Some impetuous students simply rushed off campus to defend their homelands. But their professors knew that many semester hours of causal analysis lay ahead, especially since several very promising root-cause seminars in Poland and Belgium had been interrupted by Panzer divisions rolling through on their way to Paris.

The root-causists agreed that Germany had been badly misunderstood and that Britain and America had brought the terror of war upon themselves. Some pointed to misguided policies -- not handing over the Rhineland and Czechoslovakia to Hitler quickly enough, for example. Others thought the deepest roots of the root causes were in the eighth century. That was when the Teutonic knights were treated discourteously by newly Christianized Slavs, thus setting the stage for a perfectly understandable "religious war" between the pagan Nazis and majority Christian nations 13 centuries later.

One problem with the growing sympathy for Hitler was the unsettling news that the Nazis were rounding up and killing Jews, some 6 million of them. But the Episcopal bishops of the United States were able to put this in perspective. In a soothing formal statement titled "Wage Reconciliation, Not War," they said that while killing so many people is surely not a good thing, it is also true that 6 million children die of natural causes every few years without attracting nearly as much attention.

When President Roosevelt and Prime Minister Churchill put together their "broad coalition" to fight Hitler, they ran into unexpected problems. One ally said it would fight only if the war could end within two months. A few wanted a cash payoff before joining up. One was willing to fight without a bribe but would cease fighting if it didn't like the looks of the probable postwar government in Norway. And one said, we are with you all the way, but we can't send troops, and you can't use our airfields or our airspace. And please don't mention that we're on your side.

As if that weren't bad enough, the Allies had to confront the ticklish question of whether to suspend the bombing of Germany during Oktoberfest. The Nazis, in fact, had already killed several million people during previous October beer-drinking festivals, but they were known to be very much opposed to being shot at themselves during this culturally important period. "What's next? Bombing during Lent?" asked a New York Times editorial. It appeared under the headline "Let's Bomb, but Sensitively."
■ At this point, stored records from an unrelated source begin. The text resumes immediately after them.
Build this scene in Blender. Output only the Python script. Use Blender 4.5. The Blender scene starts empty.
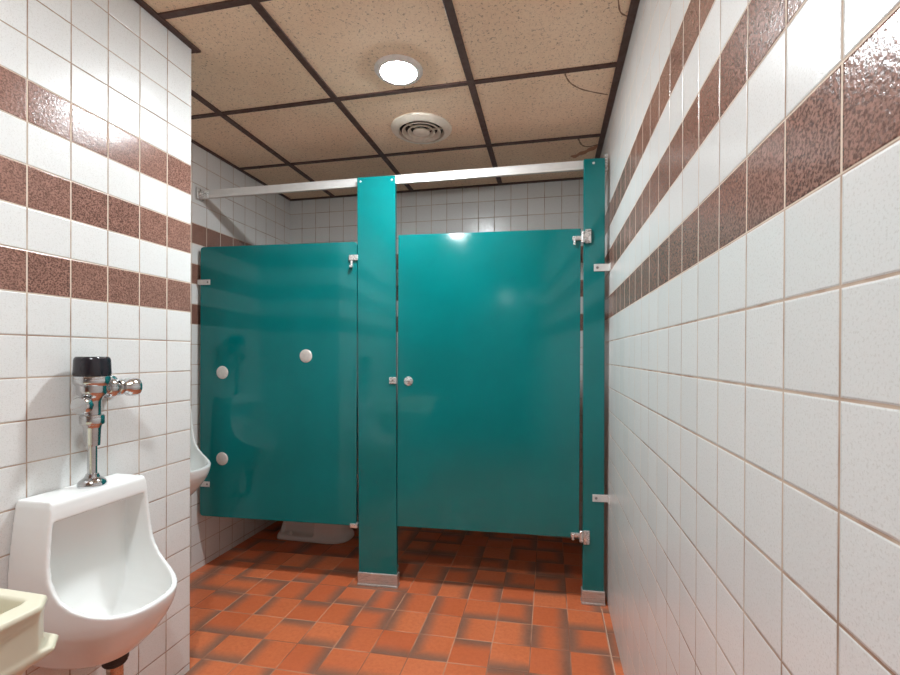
import bpy, bmesh, math, random
from mathutils import Vector, Matrix
from math import pi, sin, cos, tan, radians, atan, atan2

random.seed(7)
scene = bpy.context.scene
COL = scene.collection

# ------------------------------------------------------------------ measures
EYE = 1.17                 # lens height above the floor
XR = 0.273                 # right wall
XL = -1.295                # left wall (urinal chase)
XA = -1.860                # left wall of the alcove behind the chase
YC = 1.438                 # end of the chase
YB = 3.010                 # back wall
YF = -5.30                 # wall behind the camera
CEIL = 2.298
P = 0.108                  # wall tile pitch
SLOPE = 0.062              # the partition stands slightly askew
PY0 = 2.233
PROT = atan(SLOPE)

# ------------------------------------------------------------------ colour
def lin(c):
    c = c / 255.0
    return c / 12.92 if c <= 0.04045 else ((c + 0.055) / 1.055) ** 2.4

def rgb(r, g, b):
    return (lin(r), lin(g), lin(b), 1.0)

# ------------------------------------------------------------------ node helper
class N:
    def __init__(self, name):
        self.m = bpy.data.materials.new(name)
        self.m.use_nodes = True
        self.t = self.m.node_tree
        self.n = self.t.nodes
        self.l = self.t.links
        self.b = self.n['Principled BSDF']

    def add(self, kind, **kw):
        nd = self.n.new(kind)
        for k, v in kw.items():
            setattr(nd, k, v)
        return nd

    def put(self, sock, v):
        if isinstance(v, bpy.types.NodeSocket):
            self.l.new(v, sock)
        else:
            sock.default_value = v

    def math(self, op, a, b=None, c=None, clamp=False):
        nd = self.add('ShaderNodeMath', operation=op, use_clamp=clamp)
        self.put(nd.inputs[0], a)
        if b is not None:
            self.put(nd.inputs[1], b)
        if c is not None:
            self.put(nd.inputs[2], c)
        return nd.outputs[0]

    def smooth(self, v, lo, hi, a=0.0, b=1.0):
        nd = self.add('ShaderNodeMapRange', interpolation_type='SMOOTHSTEP')
        self.put(nd.inputs['Value'], v)
        nd.inputs['From Min'].default_value = lo
        nd.inputs['From Max'].default_value = hi
        nd.inputs['To Min'].default_value = a
        nd.inputs['To Max'].default_value = b
        return nd.outputs['Result']

    def mix(self, f, a, b):
        nd = self.add('ShaderNodeMix', data_type='RGBA')
        self.put(nd.inputs[0], f)
        self.put(nd.inputs[6], a)
        self.put(nd.inputs[7], b)
        return nd.outputs[2]

    def mixf(self, f, a, b):
        nd = self.add('ShaderNodeMix', data_type='FLOAT')
        self.put(nd.inputs[0], f)
        self.put(nd.inputs[2], a)
        self.put(nd.inputs[3], b)
        return nd.outputs[0]

    def noise(self, scale, detail=3.0, rough=0.55, vec=None):
        nd = self.add('ShaderNodeTexNoise')
        nd.inputs['Scale'].default_value = scale
        nd.inputs['Detail'].default_value = detail
        nd.inputs['Roughness'].default_value = rough
        if vec is not None:
            self.l.new(vec, nd.inputs['Vector'])
        return nd.outputs['Fac']

    def pos(self):
        g = self.add('ShaderNodeNewGeometry')
        s = self.add('ShaderNodeSeparateXYZ')
        self.l.new(g.outputs['Position'], s.inputs[0])
        return g.outputs['Position'], s.outputs[0], s.outputs[1], s.outputs[2]

    def objco(self):
        return self.add('ShaderNodeTexCoord').outputs['Object']

    def bump(self, h, strength=0.3, dist=0.002, normal=None):
        nd = self.add('ShaderNodeBump')
        nd.inputs['Strength'].default_value = strength
        nd.inputs['Distance'].default_value = dist
        self.l.new(h, nd.inputs['Height'])
        if normal is not None:
            self.l.new(normal, nd.inputs['Normal'])
        return nd.outputs['Normal']

    def set(self, **kw):
        names = dict(color='Base Color', rough='Roughness', metal='Metallic', normal='Normal',
                     ior='IOR', coat='Coat Weight', coatr='Coat Roughness', spec='Specular IOR Level',
                     emit='Emission Color', estr='Emission Strength', sss='Subsurface Weight')
        for k, v in kw.items():
            self.put(self.b.inputs[names[k]], v)
        return self.m

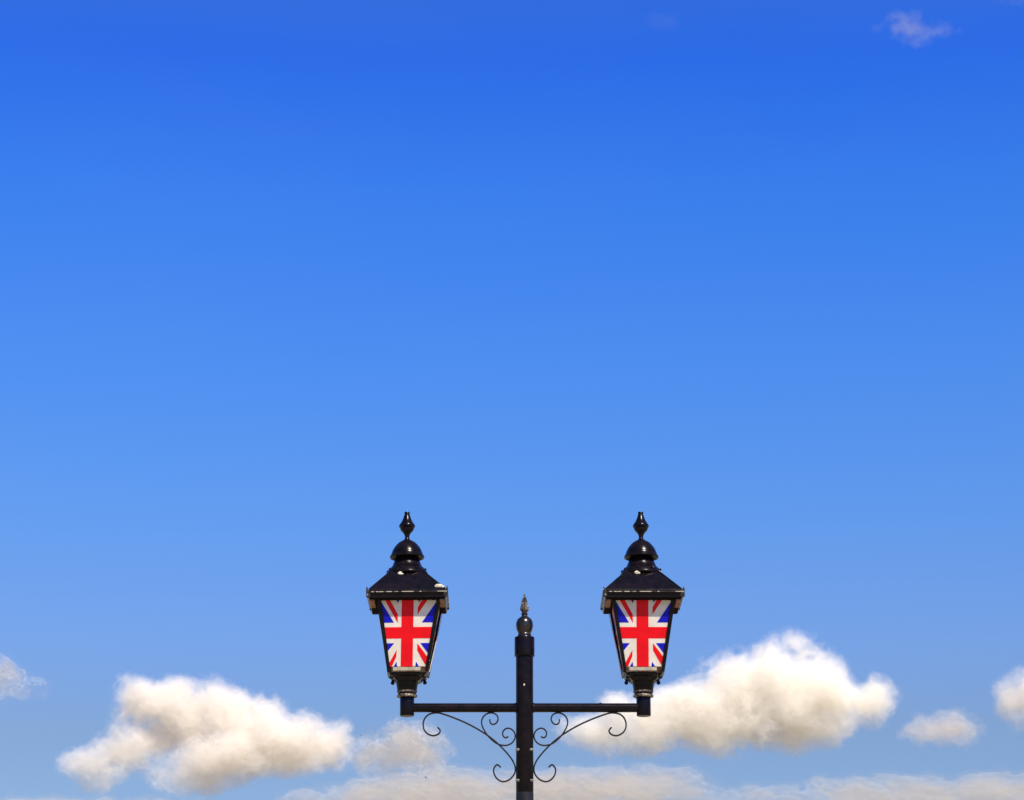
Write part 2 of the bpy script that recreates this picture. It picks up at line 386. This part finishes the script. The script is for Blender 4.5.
def tree(o, parent):
    c = o.copy(); COL.objects.link(c); c.parent = parent
    for ch in list(o.children): tree(ch, c)
    return c
lan = make_lantern()
lan2 = tree(lan, root)
lan.location = (xz(407.0, 620)[0] - AXX, 0, 0); lan.rotation_euler = (0, R(-0.7), R(0.5))
lan2.location = (xz(642.4, 620)[0] - AXX, 0, 0); lan2.rotation_euler = (0, R(0.0), R(-0.2))
# the tilt turns about the post's foot height: pin the sockets back on the arm ends
for l, px in ((lan, 407.1), (lan2, 643.6)):
    zr = Z(708); l.location.x = xz(px, 708)[0] - AXX - math.sin(l.rotation_euler.y)*zr

for o in [lan] + [c for c in lan.children if c.name.split('.')[0] in ('flag_panel', 'sill', 'base_rail', 'corner_knob', 'added_edge_strip')]:      # the glazed frame of this lantern sits slightly crooked
    o.data = o.data.copy()
    for v in o.data.vertices: v.co.x += (1.2 + 1.5*max(0, (v.co.z - zb)/(zt - zb)))*S
for o in [c for c in lan.children if c.name.split('.')[0] == 'roof']:
    for p in [o] + [c for c in o.children if c.name.split('.')[0] in ('soffit', 'side_board', 'corner_ear', 'hip_rib', 'roof_seam', 'eave_trim')]:
        p.data = p.data.copy()
        for v in p.data.vertices: v.co.x += 1.2*S*min(1, max(0, (Z(571) - v.co.z)/(Z(571) - Z(588))))
# bird droppings and lichen, each on its own lantern
def rc(l): return [c for c in l.children if c.name.startswith("roof")][0]
def dropping(l, x, y, z, r, seed, sq):
    bm = bmesh.new(); lump(bm, (x, y, z), r, seed, sq); lump(bm, (x + r*1.1, y, z - r*0.35), r*0.6, seed + 1, sq); lump(bm, (x - r*0.9, y + 0.002, z + r*0.1), r*0.45, seed + 2, sq)
    link("bird_dropping", bm, DROP, rc(l))
sk = Z(573.6)
dropping(lan, -6.4*S, -20.2*S, Z(573.2, -20*S), 0.0085, 11, (1.1, 0.5, 0.9))
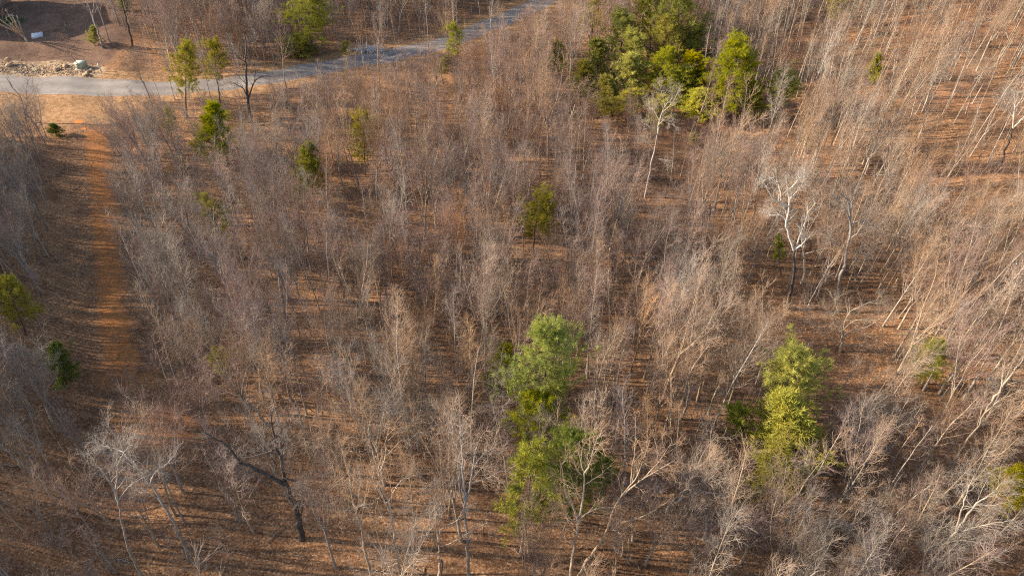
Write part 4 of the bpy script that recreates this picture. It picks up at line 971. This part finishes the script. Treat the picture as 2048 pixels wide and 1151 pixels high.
# fallen logs
logs = [((640, 900), (672, 845), .14, 'dark', 'dark rotten fallen log tilted through brush above the old broken oak'), ((615, 880), (632, 915), .06, 'pale', 'short pale broken branch lying in leaves beside the dark fallen log'),
        ((253, 993), (290, 998), .07, 'pale', 'pale log lying in leaves beside the kinked pale trunk'), ((262, 1030), (300, 1034), .05, 'pale', 'thin pale stick on the leaves just below the pale log'),
        ((815, 1122), (834, 1140), .05, 'pale', 'small pale stick on orange leaves near the bottom edge'), ((8, 930), (50, 932), .1, 'tan', 'tan log lying across shaded leaves at the picture edge'),
        ((235, 1117), (262, 1126), .06, 'pale', 'pale broken branch near the bottom edge before the tall leaning tree'), ((1745, 352), (1800, 350), .07, 'white', 'straight pale fallen pole lying across the slope'),
        ((1755, 462), (1830, 480), .07, 'white', 'whitish fallen branch beside the twisted grey tree'), ((1335, 655), (1365, 650), .06, 'tan', 'tan fallen branch in the middle of the woods')]
rg = np.random.default_rng(23)
for p0, p1, rr, bk, lab in logs:
    a, c = at(*p0), at(*p1); K = 8; P = a[None] * (1 - np.linspace(0, 1, K))[:, None] + c[None] * np.linspace(0, 1, K)[:, None]
    P = P + rg.normal(0, .05, (K, 3)); P[:, 2] = hz(P[:, 0], P[:, 1]) + rr * .8; P = (P - a)[None]
    R = rr * np.linspace(1, .6, K)[None]; b1, r1 = grow(rg, P, R, 4, .3, 1, 1.0, 50, up=.1, K=4, rf=.5, wander=.2)
    o = link("fallen_log", tube_mesh("fallen_log", [(P, R, 7), (b1, r1, 4)], [BARK[bk]]), None, None, a); set_props(o, lab, "log", "fallen wood on the forest floor")

# dead sticks on the forest floor: nobody could count them
rg = np.random.default_rng(31); n = 2600
dx_ = rg.random(n) * 220 - 110; dy_ = 20 + rg.random(n) * 135; d_, w_ = poly_dist(dx_, dy_, RC, RHW); ok = (d_ > w_ + 3) & ((dy_ < 108) | (dx_ > -62)); dx_, dy_ = dx_[ok], dy_[ok]; n = len(dx_)
ln = .5 + 1.6 * rg.random(n) ** 2; an = rg.random(n) * 6.28; K = 4; tt = np.linspace(-.5, .5, K)
P = np.stack([dx_[:, None] + np.cos(an)[:, None] * ln[:, None] * tt, dy_[:, None] + np.sin(an)[:, None] * ln[:, None] * tt, np.zeros((n, K))], -1) + rg.normal(0, .04, (n, K, 3))
P[..., 2] = hz(P[..., 0], P[..., 1]) + .04 + np.abs(rg.normal(0, .05, (n, K))); R = (.012 + .03 * rg.random((n, 1)) ** 2) * np.linspace(1, .5, K)[None]
set_props(link("dead_sticks", tube_mesh("dead_sticks", [(P, R, 4)], [mat('dead_wood', (.42, .33, .24), (.16, .12, .09), .6)])), "fallen sticks and dead branches strewn over the leaf litter", kind='stuff')

# the house beyond the edge whose roof throws the shadow over the yard
e = empty("house", (-108.5, 133.0, float(hz(-112, 133)))); set_props(e, "two storey house with hipped roof beside the mulched yard", "house")
M_WALL = mat('siding', (.55, .52, .46), (.5, .47, .42), 1); M_ROOF = mat('shingles', (.12, .11, .10), (.08, .075, .07), 3); M_TRIM = mat('trim', (.75, .74, .7)); M_GLASS = mat('window_glass', (.05, .06, .07), rough=.1, spec=.6)
m_ = MB(); m_.box((0, 0, 4.0), (18, 17, 8.6)); link("wall", m_.build("wall", [M_WALL]), e)
m_ = MB(); x, y, z0, z1 = 9.6, 9.1, 8.32, 13.6
m_.add([[-x, -y, z0], [x, -y, z0], [x, y, z0], [-x, y, z0], [-3.6, 0, z1], [3.6, 0, z1]], [[0, 1, 5, 4], [2, 3, 4, 5], [3, 2, 1, 0]], [[1, 2, 5], [3, 0, 4]]); rf = link("roof", m_.build("roof", [M_ROOF]), e)
m_ = MB(); m_.box((-4, 2, 12.5), (1.2, 1.2, 3)); link("chimney", m_.build("chimney", [mat('chimney_brick', (.3, .15, .1), (.22, .11, .08), 5)]), rf)
for yy in (-5, -1.6, 1.8, 5):
    for zz in (2.2, 6.2):
        m_ = MB(); m_.box((9.03, yy, zz), (.12, 1.3, 1.6)); wdw = link("window", m_.build("window", [M_TRIM]), e)
        m_ = MB(); m_.box((9.1, yy, zz), (.03, 1.1, 1.4)); link("pane", m_.build("pane", [M_GLASS]), wdw)
for xx in (-6, -2, 2, 6):
    m_ = MB(); m_.box((xx, -8.53, 6.2), (1.3, .12, 1.6)); wdw = link("window", m_.build("window", [M_TRIM]), e)
    m_ = MB(); m_.box((xx, -8.6, 6.2), (1.1, .03, 1.4)); link("pane", m_.build("pane", [M_GLASS]), wdw)
m_ = MB(); m_.box((0, -8.55, 1.25), (1.1, .14, 2.1)); link("door", m_.build("door", [mat('door_paint', (.25, .06, .04))]), e)
print("trees", len(trees), "single", len(single), "brush", len(brush), "labels", len({t['label'] for t in single}))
Several papers ran daily photographs of dead German children, helpfully provided by Berlin. As a result, some columnists pronounced themselves shocked into second thoughts. Nobody had told them that children sometimes die in war. They had been led to believe that Allied bombs, though dropped from 30,000 feet, would fall only upon the heads of German troops and Nazi-armband wearers.

Another problem was that German saboteurs were known to be crawling all over America, but the FBI was reluctant to arrest any lest it be accused of "racial profiling" or outright ethnic insensitivity. Besides, if you start arresting German-Americans, German speakers all around the world and all students who have ever studied German or visited Germany will hate Americans forever.

National Public Radio weighed in with a 19-part series reporting widespread bias against German-Americans. The series said Americans of German descent had been targets of 100,000 hate crimes -- two had been shot at, three had suffered punches in the nose, one had been slapped with a bratwurst, and 99,994 had received hurtful sidelong glances or insincere hellos from neighbors.

NPR also announced it had decided to cover the war by attending every meeting of the Berkeley, Calif., city council. NPR reported that the council, by a 7-to-2 vote, decided not to declare war on either Germany or Japan. Instead, the nine members and all 10,000 students at Berkeley lighted candles and declared themselves individual hate-free zones.

Somehow, however, America and Britain won the war and established the peace, probably because they ignored all the amazing nonsense around them and just fought the good fight. But then some people always prefer standing around with scented candles instead of attacking the darkness.